Headlines like Michael Kitces’ “The Sorry State Of Risk Tolerance Questionnaires” disappoint me but they also motivate. Criticism is how we improve and a new version of Pocket Risk is launching soon. Advisor technology has its challenges. Yet I rarely hear voices from the other side. The founders, CEOs and CTOs of advisor tech companies giving their perspective. This is an honest post about building technology for financial advisors from an advisor tech CEO.
1. Advisors vs Clients – Most advisor tech is designed to benefit the client, but occasionally, the interests of the advisor and the client conflict.
A simple example is disclosures. Should technology providers put them at the top of the page with a large font or bury them at the bottom, just meeting the minimally regulated font size? Technology providers walk a tightrope between what is best for the client and what the advisor requests.
I’ve had to make dozens of these decisions over the years and since advisors “pay the salaries” there is no pretending they have a loud voice. But first we have ethics and refuse to work with advisors who seek to maximally manipulate features to their advantage.
99.9% of the time advisors just want to be efficient and regulations have them contorted in the most uncomfortable ways.
As a technology provider, having to constantly think about advisors AND clients, makes for slower technology development. Just imagine trying to build a product that simultaneously satisfies an advanced practitioner and a complete novice.
2. Data Security and Integrations – After the defense industry, financial services firms host the most private data. This makes companies reluctant to share and integrate. Most integrations happen because a relationship has developed between CEOs of two companies (usually beginning at Technology Tools For Today). But that relationship can take years, while advisors sit and wait. Very few companies have open APIs.
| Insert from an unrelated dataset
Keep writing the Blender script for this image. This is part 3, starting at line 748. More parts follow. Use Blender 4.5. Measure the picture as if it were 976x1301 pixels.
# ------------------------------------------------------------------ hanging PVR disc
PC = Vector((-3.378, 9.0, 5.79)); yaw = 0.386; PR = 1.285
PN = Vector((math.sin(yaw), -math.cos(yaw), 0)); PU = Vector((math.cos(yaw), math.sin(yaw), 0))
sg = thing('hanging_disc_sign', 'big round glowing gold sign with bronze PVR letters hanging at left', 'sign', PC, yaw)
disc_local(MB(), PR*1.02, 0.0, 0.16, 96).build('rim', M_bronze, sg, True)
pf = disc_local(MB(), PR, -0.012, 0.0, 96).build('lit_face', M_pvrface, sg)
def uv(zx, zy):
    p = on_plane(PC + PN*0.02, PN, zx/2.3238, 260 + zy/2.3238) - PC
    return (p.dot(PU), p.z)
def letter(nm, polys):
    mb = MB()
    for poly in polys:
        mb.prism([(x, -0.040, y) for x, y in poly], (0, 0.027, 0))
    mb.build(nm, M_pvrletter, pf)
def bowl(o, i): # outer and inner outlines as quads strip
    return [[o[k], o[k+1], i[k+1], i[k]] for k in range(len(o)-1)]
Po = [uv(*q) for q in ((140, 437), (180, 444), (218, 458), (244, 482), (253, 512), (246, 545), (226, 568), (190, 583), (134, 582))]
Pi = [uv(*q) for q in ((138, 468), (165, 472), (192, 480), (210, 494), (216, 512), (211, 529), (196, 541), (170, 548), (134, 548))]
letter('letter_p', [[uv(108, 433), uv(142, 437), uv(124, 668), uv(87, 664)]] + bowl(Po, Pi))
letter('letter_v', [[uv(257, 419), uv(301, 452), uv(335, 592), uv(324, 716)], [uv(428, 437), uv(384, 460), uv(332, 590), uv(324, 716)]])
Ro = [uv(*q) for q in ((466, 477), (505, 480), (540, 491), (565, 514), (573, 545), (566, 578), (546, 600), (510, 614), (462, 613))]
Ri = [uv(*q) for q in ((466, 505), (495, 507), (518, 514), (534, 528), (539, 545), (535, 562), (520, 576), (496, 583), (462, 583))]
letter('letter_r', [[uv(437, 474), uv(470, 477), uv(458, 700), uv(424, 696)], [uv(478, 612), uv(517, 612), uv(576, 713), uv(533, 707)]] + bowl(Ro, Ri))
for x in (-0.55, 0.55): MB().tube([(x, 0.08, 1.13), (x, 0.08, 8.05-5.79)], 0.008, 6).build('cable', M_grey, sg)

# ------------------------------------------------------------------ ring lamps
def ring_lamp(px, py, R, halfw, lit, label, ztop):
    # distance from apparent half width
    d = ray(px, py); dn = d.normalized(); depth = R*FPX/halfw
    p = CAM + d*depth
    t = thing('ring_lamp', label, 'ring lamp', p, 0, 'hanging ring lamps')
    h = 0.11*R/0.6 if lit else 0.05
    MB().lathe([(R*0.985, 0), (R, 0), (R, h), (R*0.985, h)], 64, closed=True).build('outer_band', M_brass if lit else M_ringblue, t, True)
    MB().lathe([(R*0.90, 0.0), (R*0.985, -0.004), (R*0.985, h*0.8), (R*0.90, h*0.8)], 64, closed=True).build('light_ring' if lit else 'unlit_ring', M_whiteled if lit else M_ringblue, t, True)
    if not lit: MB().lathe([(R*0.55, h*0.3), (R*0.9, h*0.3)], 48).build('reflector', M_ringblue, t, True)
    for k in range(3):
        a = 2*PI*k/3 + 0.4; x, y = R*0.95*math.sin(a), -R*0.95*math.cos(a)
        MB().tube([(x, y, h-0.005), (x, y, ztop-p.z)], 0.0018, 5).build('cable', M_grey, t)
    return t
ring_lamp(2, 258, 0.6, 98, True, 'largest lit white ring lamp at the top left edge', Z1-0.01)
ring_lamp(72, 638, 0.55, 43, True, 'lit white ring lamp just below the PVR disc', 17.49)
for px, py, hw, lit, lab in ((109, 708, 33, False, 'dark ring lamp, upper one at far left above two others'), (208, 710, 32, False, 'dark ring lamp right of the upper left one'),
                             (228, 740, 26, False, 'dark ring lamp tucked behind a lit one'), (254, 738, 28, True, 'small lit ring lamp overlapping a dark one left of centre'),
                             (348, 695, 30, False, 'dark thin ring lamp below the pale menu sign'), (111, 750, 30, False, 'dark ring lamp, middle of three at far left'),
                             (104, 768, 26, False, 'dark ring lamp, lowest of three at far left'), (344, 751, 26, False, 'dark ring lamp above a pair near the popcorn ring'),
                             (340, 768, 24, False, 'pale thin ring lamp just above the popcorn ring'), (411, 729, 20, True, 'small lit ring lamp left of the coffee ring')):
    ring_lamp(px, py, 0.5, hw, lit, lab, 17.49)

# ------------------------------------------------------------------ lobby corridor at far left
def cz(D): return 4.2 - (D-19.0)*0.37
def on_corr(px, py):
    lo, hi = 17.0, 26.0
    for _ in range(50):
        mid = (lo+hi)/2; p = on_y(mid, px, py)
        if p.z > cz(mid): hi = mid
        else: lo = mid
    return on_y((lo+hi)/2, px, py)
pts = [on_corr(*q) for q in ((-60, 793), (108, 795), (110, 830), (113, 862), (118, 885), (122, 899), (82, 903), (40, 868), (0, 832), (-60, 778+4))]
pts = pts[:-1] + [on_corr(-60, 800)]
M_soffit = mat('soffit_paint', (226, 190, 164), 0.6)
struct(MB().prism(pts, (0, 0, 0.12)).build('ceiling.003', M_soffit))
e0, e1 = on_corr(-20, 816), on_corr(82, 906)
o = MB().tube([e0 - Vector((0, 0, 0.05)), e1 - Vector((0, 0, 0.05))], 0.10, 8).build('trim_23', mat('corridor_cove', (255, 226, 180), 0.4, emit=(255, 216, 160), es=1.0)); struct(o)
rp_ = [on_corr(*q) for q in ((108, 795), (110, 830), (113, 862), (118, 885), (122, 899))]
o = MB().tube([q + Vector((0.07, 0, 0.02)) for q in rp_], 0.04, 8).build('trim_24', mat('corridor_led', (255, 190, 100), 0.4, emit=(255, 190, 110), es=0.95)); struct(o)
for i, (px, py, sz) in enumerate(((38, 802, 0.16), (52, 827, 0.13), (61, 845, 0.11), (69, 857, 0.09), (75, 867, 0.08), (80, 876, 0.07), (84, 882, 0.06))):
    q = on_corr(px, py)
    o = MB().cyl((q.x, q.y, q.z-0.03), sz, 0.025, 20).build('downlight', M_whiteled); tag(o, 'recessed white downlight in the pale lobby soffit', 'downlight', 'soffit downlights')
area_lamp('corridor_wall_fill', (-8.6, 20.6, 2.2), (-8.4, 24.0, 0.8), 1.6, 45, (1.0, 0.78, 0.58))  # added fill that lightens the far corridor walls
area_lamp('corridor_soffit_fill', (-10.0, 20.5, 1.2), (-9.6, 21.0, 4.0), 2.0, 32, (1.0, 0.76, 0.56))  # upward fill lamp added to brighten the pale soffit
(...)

Redtail is one of the exceptions.
3. Fractured Industry – The term “financial advisor” is too broad. We routinely find that broker-dealers want something different from independent RIAs. Not to mention the issues involved serving advisors internationally. 
Creating advisor tech to satisfy all advisors is impossible, because the constituents want many different things. Using Pocket Risk as example, we have demands to turn our product into a sales tool, a compliance check, a client behavioral management tool and sundry other services.
Conclusion
So looking forward, I see a few things have to happen for advisors to get better tech. Firstly, tech firms will have to specialize and only serve certain parts of the market (e.g. broker-dealers vs independent RIAs). Whether this can be done profitably remains to be seen. Secondly, advisor tech firms need to establish a security standard so they can easily share data. Orion has done some work in this area. Lastly, ultimately all advisors will be working in a client’s best interest and that will make technology development simpler.